----- GIVEN DATA -----

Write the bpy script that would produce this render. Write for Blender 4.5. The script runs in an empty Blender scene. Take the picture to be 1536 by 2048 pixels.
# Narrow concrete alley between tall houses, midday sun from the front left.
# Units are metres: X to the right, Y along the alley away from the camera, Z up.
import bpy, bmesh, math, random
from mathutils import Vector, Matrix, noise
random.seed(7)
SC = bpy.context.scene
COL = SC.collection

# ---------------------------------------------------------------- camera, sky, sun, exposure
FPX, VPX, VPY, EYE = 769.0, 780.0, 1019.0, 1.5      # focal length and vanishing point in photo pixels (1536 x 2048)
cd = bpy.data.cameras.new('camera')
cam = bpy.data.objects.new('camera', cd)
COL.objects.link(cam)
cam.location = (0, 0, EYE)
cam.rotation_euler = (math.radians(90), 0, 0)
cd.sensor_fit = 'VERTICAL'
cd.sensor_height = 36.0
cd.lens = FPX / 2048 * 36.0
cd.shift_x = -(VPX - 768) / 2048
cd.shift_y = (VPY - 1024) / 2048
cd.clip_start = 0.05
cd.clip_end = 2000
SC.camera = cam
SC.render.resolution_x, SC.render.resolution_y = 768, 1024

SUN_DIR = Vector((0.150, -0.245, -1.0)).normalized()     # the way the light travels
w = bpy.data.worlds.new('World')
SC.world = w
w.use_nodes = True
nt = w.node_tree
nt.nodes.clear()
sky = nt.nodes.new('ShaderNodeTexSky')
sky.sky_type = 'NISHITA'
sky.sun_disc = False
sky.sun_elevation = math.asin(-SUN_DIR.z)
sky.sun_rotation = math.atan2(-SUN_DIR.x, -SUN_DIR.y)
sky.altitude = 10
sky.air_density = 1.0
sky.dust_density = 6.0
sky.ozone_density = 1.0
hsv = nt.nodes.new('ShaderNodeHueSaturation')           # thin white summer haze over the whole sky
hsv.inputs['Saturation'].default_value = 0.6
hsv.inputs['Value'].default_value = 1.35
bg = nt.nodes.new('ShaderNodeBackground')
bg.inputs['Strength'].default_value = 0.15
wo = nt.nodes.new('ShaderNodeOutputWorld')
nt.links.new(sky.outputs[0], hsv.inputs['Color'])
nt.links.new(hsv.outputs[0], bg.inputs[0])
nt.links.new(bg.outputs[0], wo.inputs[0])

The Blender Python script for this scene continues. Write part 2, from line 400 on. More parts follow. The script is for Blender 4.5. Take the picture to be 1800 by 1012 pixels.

-----

WHAT YOU HAVE TO DO
Pick out every line above that holds the word "from" and copy it.

FULL OUTPUT
# Narrow concrete alley between tall houses, midday sun from the front left.
# Units are metres: X to the right, Y along the alley away from the camera, Z up.
from mathutils import Vector, Matrix, noise
The Blender Python script for this scene continues. Write part 2, from line 400 on. More parts follow. The script is for Blender 4.5. Take the picture to be 1800 by 1012 pixels.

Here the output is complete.